Paradigm Shift to Freedom // Trueface Journey // Erin McCall

The definition of a Paradigm shift is “an important change that happens when the usual way of thinking about or doing something is replaced by a new and different way.”

The best way I can think to describe my Trueface Journey this past year is a paradigm shift about who I am, who God is, and what it means to live with nothing hidden in a community of grace.
I grew up in a Christian home, and my husband I are very involved in our church. We host worship nights, bible studies, and we really love Jesus. I always believed that God loves me, that I am forgiven, and that I would spend eternity with Him in heaven. I love soaking in God’s presence and enjoying Him. I know the power of the Holy Spirit is active and moving through us to impact the world for Jesus. BUT when it came to the idea of God being proud of me or pleased with me, then that was dependent on me. I really believed that God was more pleased with me when I was walking out righteousness, which I defined as doing the right thing even when no one was looking; holiness, which I defined as acting morally good; obedience, and my calling. So as you can imagine there were days and even seasons of my life where I knocked it out of the park, and I felt God was smiling down from heaven beaming with pride, but there were even more days and seasons that I knew my attitude, thoughts, and actions or lack thereof, were not something that made my Father proud. So I would modify my behavior, be cautious of my thought life to reflect the mind of Christ, I would pray and repent, I would soak in worship, and I would also strive, perform, and do anything I could so that I felt like God could look down from heaven and say, “Well done good and faithful servant.” I knew I didn’t need to earn God’s love, but because of all He did for me- I sure wanted to do everything in my power to please Him.

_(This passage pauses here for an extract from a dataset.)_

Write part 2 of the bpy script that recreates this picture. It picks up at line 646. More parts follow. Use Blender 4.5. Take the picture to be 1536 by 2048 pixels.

This mindset is so easy for us to take because it’s how we view others, right? I am a mom of 4 kids. We have three teenage boys still living at home and one grown daughter, who recently got married. I LOVE my kids. AND if I am being honest, I feel more pleased with them and enjoy them more when they are obedient and doing the “right” thing. I am more pleased with my husband when he is meeting my needs and loving our kids well. I am more pleased with my friends when they make me feel seen and heard and pursued. So WHY wouldn’t I think that God would be more pleased with me when I acted a certain way?
The Trueface Journey leads you on a path that digs into scripture and brings to light the idea of really trusting God. This journey has challenged me to think about this: What if the one thing that really pleases the Lord is my trust. Not the giant list of Christian things that I have heard my entire life, JUST TRUST. Listen, when you can really trust and lay down the mental gymnastics of everything you think you need to do to please the Lord- it leads to FREEDOM. It leads to relaxation. It leads to joy and peace. Geez, it leads to margin and space in your brain to just enjoy Jesus enjoying you.

I have been learning to trust who God says I am and not allowing myself, others, or the enemy to define my identity. God says, I am holy and righteous, not by anything I do, but because of everything He did on the cross. I am learning to trust God and others with the real me so that I can heal, grow, become healthy and mature.

Trueface has boldly equipped people to live in a community of grace, where it’s safe enough to tell the worst of who you are and still be loved: No masks, No hiding, No fixing. It equips people with the truth of who they are, and how God views them. A saint. A beloved coheir of Christ. Holy. Righteous. Enough. Chosen. Trueface equips you to allow Jesus to stand by your side, and look at your unresolved sin and the byproducts of that, which leads to hurt, guilt, and shame, and allow the Holy Spirit to lead you into forgiveness, repentance, and freedom. I want this! I want this for my family! I want this for my friends! I want this for my church. I want this for my community!

We want everyone we know to experience beauty and freedom that comes from a lifestyle of Trust and Real Grace.